## START

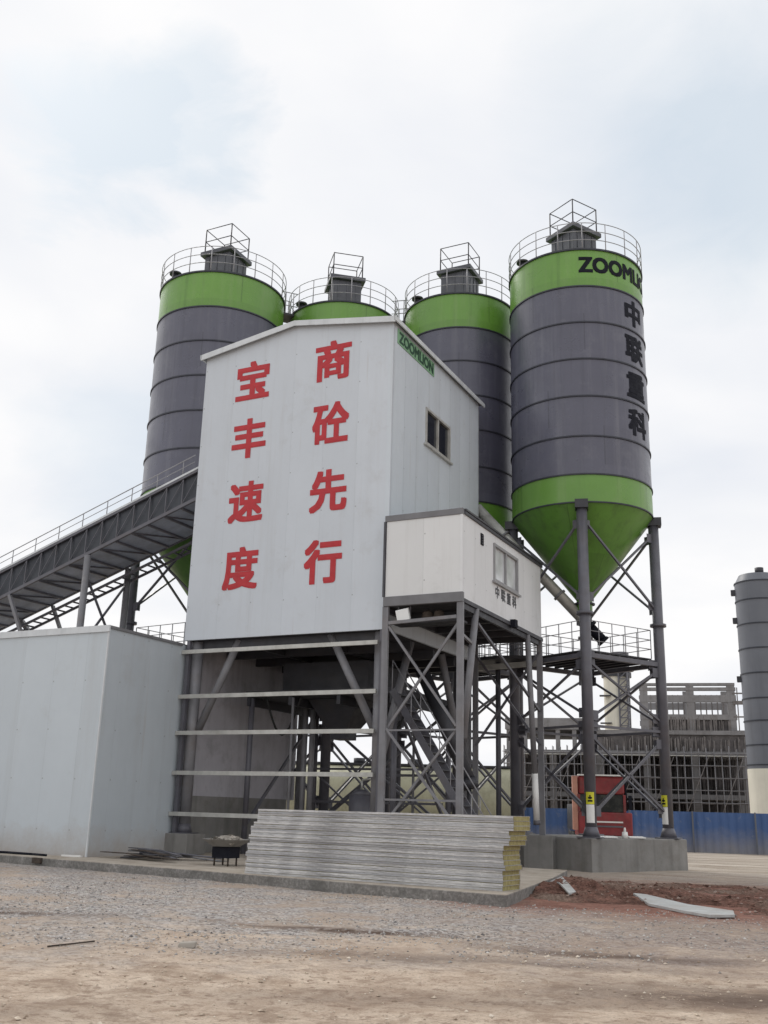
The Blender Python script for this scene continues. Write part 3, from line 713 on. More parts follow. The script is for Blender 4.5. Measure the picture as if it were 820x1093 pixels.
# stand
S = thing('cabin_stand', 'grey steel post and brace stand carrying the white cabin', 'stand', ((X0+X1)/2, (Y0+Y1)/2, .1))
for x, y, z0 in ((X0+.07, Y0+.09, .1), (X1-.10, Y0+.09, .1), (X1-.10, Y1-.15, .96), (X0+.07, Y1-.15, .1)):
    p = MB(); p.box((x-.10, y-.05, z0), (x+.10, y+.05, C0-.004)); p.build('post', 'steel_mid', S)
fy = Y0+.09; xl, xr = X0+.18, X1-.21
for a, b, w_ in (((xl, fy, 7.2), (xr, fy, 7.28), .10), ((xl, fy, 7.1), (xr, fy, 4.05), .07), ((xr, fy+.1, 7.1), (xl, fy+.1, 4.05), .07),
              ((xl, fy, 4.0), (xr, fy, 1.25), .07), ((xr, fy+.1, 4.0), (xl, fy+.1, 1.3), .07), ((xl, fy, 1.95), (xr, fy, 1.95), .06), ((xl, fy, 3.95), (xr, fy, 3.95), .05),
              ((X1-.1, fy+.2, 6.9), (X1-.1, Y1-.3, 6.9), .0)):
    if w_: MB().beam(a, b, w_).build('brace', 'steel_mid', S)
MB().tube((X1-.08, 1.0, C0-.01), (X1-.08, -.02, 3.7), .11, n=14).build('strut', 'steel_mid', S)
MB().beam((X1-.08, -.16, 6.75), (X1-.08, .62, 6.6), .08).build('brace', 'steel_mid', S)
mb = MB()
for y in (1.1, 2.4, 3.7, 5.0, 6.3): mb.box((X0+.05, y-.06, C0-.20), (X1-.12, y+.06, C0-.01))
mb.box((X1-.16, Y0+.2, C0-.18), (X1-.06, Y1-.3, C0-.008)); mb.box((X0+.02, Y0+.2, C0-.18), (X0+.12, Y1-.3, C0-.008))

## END

- _What to do_: Your task is to repeat the data above exactly while excluding the pictures.

- _Answer below_:
The Blender Python script for this scene continues. Write part 3, from line 713 on. More parts follow. The script is for Blender 4.5. Measure the picture as if it were 820x1093 pixels.
# stand
S = thing('cabin_stand', 'grey steel post and brace stand carrying the white cabin', 'stand', ((X0+X1)/2, (Y0+Y1)/2, .1))
for x, y, z0 in ((X0+.07, Y0+.09, .1), (X1-.10, Y0+.09, .1), (X1-.10, Y1-.15, .96), (X0+.07, Y1-.15, .1)):
    p = MB(); p.box((x-.10, y-.05, z0), (x+.10, y+.05, C0-.004)); p.build('post', 'steel_mid', S)
fy = Y0+.09; xl, xr = X0+.18, X1-.21
for a, b, w_ in (((xl, fy, 7.2), (xr, fy, 7.28), .10), ((xl, fy, 7.1), (xr, fy, 4.05), .07), ((xr, fy+.1, 7.1), (xl, fy+.1, 4.05), .07),
              ((xl, fy, 4.0), (xr, fy, 1.25), .07), ((xr, fy+.1, 4.0), (xl, fy+.1, 1.3), .07), ((xl, fy, 1.95), (xr, fy, 1.95), .06), ((xl, fy, 3.95), (xr, fy, 3.95), .05),
              ((X1-.1, fy+.2, 6.9), (X1-.1, Y1-.3, 6.9), .0)):
    if w_: MB().beam(a, b, w_).build('brace', 'steel_mid', S)
MB().tube((X1-.08, 1.0, C0-.01), (X1-.08, -.02, 3.7), .11, n=14).build('strut', 'steel_mid', S)
MB().beam((X1-.08, -.16, 6.75), (X1-.08, .62, 6.6), .08).build('brace', 'steel_mid', S)
mb = MB()
for y in (1.1, 2.4, 3.7, 5.0, 6.3): mb.box((X0+.05, y-.06, C0-.20), (X1-.12, y+.06, C0-.01))
mb.box((X1-.16, Y0+.2, C0-.18), (X1-.06, Y1-.3, C0-.008)); mb.box((X0+.02, Y0+.2, C0-.18), (X0+.12, Y1-.3, C0-.008))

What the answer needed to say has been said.